La plaza de Colón – la calle donde los viejos autobuses de la época nos llevarían a Plasencia -, y el repecho y la curva, camino del Rodeo, donde, en lontananza, a la llanura le brotaba La Montaña, tan grata para el paseo como para los ojos, especialmente, las llanuras, verdes o doradas, según las estaciones, con Portezuelo en la lejanía, como si la cordillera se abriera, en forma de uve mayúscula. Aquellas tardes de vino y rosas, cuando estrenábamos la coeducación en el “Viejo Insti” y dejaríamos nuestras risas adolescentes entre las peñas de La Montaña, junto a nuestras cinco ninfas, en el estreno de la llamada coeducación.

 

En esa curva hacia la Ciudad Deportiva, inicio de un reinado urbanístico, dormida en la  memoria, gloria sin cromos de cuantos jugaban en el campo de hierba del Rodeo y, sin hierba, en el de Cabezarrubia, junto a una fábrica de corcho.
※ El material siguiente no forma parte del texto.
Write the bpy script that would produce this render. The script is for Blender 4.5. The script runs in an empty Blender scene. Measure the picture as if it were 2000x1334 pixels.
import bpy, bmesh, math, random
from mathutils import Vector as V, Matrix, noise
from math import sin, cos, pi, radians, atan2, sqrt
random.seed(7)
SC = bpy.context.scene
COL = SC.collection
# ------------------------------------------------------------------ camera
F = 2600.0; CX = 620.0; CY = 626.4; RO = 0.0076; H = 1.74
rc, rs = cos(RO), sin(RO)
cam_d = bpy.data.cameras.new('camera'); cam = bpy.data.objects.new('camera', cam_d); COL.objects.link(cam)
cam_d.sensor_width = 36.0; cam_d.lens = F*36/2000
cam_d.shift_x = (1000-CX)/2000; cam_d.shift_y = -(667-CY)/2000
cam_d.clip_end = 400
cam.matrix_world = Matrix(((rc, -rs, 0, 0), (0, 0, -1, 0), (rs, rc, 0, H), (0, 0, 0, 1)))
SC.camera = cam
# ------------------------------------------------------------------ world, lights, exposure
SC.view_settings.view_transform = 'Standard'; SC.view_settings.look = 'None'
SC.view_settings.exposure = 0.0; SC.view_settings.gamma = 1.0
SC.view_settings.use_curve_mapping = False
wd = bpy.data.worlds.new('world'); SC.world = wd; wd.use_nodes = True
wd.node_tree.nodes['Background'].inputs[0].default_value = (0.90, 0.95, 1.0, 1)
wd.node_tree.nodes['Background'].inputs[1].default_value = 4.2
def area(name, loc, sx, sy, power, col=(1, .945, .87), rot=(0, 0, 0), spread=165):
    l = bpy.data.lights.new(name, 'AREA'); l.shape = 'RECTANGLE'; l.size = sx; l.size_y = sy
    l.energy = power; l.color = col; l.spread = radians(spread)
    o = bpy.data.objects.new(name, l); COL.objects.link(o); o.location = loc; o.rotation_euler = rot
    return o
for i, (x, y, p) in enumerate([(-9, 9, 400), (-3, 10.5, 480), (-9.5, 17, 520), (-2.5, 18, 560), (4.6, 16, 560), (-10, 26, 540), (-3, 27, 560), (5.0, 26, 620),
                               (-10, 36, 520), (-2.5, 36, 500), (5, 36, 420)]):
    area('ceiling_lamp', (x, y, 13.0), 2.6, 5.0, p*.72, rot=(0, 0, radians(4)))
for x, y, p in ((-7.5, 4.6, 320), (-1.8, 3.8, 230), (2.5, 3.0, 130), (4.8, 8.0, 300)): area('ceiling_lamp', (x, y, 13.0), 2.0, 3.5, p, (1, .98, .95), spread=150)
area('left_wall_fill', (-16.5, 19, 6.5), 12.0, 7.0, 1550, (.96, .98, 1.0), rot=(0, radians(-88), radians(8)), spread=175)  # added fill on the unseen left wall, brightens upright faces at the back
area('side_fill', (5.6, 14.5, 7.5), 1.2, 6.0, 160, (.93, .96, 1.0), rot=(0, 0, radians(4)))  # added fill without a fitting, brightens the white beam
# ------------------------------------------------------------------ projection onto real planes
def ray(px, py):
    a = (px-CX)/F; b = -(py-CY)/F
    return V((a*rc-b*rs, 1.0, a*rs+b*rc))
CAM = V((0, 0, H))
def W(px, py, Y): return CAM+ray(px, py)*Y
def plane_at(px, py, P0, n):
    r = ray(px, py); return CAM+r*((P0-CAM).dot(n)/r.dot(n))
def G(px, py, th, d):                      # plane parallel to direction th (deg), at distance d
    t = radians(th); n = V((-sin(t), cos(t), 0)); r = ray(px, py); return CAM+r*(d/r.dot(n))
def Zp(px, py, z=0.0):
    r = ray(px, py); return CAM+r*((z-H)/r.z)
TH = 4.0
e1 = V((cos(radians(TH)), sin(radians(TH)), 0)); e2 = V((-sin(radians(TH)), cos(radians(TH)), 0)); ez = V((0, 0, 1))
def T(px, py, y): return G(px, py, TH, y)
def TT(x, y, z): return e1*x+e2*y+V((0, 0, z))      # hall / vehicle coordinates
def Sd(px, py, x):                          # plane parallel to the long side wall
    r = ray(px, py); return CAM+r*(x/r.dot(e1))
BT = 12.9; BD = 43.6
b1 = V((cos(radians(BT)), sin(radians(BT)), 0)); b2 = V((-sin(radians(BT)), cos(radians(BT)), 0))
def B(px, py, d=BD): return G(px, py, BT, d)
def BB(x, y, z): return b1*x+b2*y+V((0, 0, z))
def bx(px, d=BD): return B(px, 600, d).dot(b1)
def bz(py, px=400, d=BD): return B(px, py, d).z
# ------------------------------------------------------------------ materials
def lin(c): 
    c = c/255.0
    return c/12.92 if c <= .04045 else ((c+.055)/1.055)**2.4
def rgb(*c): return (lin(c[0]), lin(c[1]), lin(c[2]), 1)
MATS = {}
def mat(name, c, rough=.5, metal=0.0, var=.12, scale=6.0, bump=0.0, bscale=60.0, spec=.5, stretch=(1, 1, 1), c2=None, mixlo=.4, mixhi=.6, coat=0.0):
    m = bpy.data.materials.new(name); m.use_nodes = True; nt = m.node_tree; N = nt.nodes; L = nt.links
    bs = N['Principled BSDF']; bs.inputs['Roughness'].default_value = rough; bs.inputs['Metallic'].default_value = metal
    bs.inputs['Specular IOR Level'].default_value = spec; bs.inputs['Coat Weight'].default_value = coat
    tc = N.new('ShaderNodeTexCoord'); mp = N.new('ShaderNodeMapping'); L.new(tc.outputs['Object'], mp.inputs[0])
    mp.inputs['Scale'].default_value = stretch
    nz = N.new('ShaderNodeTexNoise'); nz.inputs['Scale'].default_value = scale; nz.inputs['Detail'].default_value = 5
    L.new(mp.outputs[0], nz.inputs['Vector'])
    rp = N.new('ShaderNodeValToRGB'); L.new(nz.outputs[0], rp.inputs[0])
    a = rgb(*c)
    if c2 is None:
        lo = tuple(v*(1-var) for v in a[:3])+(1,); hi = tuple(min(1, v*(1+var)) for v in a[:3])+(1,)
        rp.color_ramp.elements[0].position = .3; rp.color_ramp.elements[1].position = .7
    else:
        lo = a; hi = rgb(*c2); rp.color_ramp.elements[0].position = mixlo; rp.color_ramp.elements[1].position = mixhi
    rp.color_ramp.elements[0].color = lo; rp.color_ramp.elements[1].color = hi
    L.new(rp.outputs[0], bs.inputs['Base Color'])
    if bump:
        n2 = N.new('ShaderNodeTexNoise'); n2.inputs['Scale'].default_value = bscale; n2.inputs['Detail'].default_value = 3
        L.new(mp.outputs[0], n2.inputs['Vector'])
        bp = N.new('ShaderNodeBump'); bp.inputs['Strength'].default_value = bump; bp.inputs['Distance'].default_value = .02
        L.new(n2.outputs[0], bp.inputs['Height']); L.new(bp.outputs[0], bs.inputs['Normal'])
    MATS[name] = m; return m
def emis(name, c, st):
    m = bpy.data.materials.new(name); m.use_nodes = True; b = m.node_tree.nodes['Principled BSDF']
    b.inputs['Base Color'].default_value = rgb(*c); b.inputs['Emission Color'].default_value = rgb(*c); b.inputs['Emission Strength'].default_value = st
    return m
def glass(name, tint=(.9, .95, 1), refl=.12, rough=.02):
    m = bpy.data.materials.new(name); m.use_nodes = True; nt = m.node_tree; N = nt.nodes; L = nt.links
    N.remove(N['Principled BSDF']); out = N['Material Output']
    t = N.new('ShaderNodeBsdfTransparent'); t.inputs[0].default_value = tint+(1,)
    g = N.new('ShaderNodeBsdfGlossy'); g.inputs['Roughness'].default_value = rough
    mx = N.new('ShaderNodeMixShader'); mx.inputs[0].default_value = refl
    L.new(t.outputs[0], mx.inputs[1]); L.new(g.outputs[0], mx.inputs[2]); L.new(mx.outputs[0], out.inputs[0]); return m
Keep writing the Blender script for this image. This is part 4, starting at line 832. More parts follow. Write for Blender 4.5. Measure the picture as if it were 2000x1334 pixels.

En uno de esos encuentros, el estudiante, Andrés Duque vería, en una ocasión, el dolor de las estrellas, su pierna quebrada, sollozos y alaridos, ayudado por el samaritano Pablo Naranjo con un par de tablas y ¡gracias! ante la usencia de un botiquín. Aquel viejo campo de tierra, que archivara el eco muy callado de los goles – yo no pararía un balón desde medio campo y, desde entonces, llevo una lejana cicatriz de “frustración”.

 

Buen cronista de ese tiempo es, sin duda, el amigo Julián Manzano, conocedor de esos pagos como zahorí, especialmente, del Calerizo. Hasta ahí, la ciudad había extendido, tímidamente, sus tentáculos urbanísticos – aún la Avenida de Alemania -, como si el eco de la contienda bélica, se oyera aún en esa extremidad del mapa, viejo campo rudimentario de futbol, en la hemeroteca de sueños con  cromos, héroes balompédicos ya fenecidos, en la timidez de la urbe, que, lentamente, se incorporaba a nuevos tiempos.

 

El rito, posteriormente, de la Ciudad Deportiva, en un Rodeo de olores y colores, festejos de ferias, campo de hierba, redes donde el amigo Antonio Camacho, alada figura  en el aire para coger el balón, sí, Camacho, el portero, buen amigo, que hasta tiene un museo en un pueblo cercano a Madrid. Camachito: que te fuiste con tus manos de guante y un silbato de árbitro internacional, y cromo de gloria en el álbum de la única militancia del Cacereño en Segunda División, año 1950 -51.  

 

Rodeo de feriantes, sencillo y abierto a la Ciudad Deportiva, tras la ondulada pared del Complejo, pistas de tenis, hípica, exámenes de conducir, las primeras piscinas, donde las retinas, a hurtadillas, disfrutaban de los encantos de las cacereñas – qué bonitas son -, la piel húmeda de nuestras vestales, separados hombres y mujeres ante “un muro de honestidad”.

 

En esa época, llegaría, procedente de Alcoy, Llopis Iborra, con su báculo pastoral entre Coria y  Cáceres; y su ausencia cauriense, se cantaría en pliegos de cordel, y pintadas no exentas de mal gusto. En aquel ambiente de sueños y goles, gozaríamos con los mitos, ritos y símbolos de nuestros héroes del día  – color rojo del calendario -, primeras pelotas de tenis y  la hípica, caballeros, que nos recordarían los torneos del medievo.

 

En 1950, abriría El Cacereño su reinado balompédico con un triunfo sobre el Almería, que solo el futbol sería capaz de integrar el lejano olor del mar con el romero y cantueso de nuestro campo. Rodeo que recrearía nuestros ojos adolescentes, el color de las ferias enterrado en las pupilas de muchacho, churros y barcas de aire tan lejano de los pagos de la nacencia, no muy lejos de la taquilla de la Ciudad Deportiva.

 

Allí, en aquel “muro de la vergüenza”, solazaban las mozas sus sueños de musas, quizás pensarían en Marilyn y la obsesión imaginativa de Gary Cooper; y las pupilas varoniles y la picaresca del beso como de lazarillos del deseo. Todo queda en ese color amarillo que las horas destiñen, sin prisas o con prisas, de un lejano tiempo, que parece un cuento de dibujos animados. Ninfas y ojos de “lujuria”…, algo /mucho así es el hombre, con sus gozos y sus sombras, cuando al calendario se le han caído tantas hojas de melancolía, que arrebato no sé de qué células cerebrales, donde yacen, como sueños, los almanaques amarillentos del tiempo.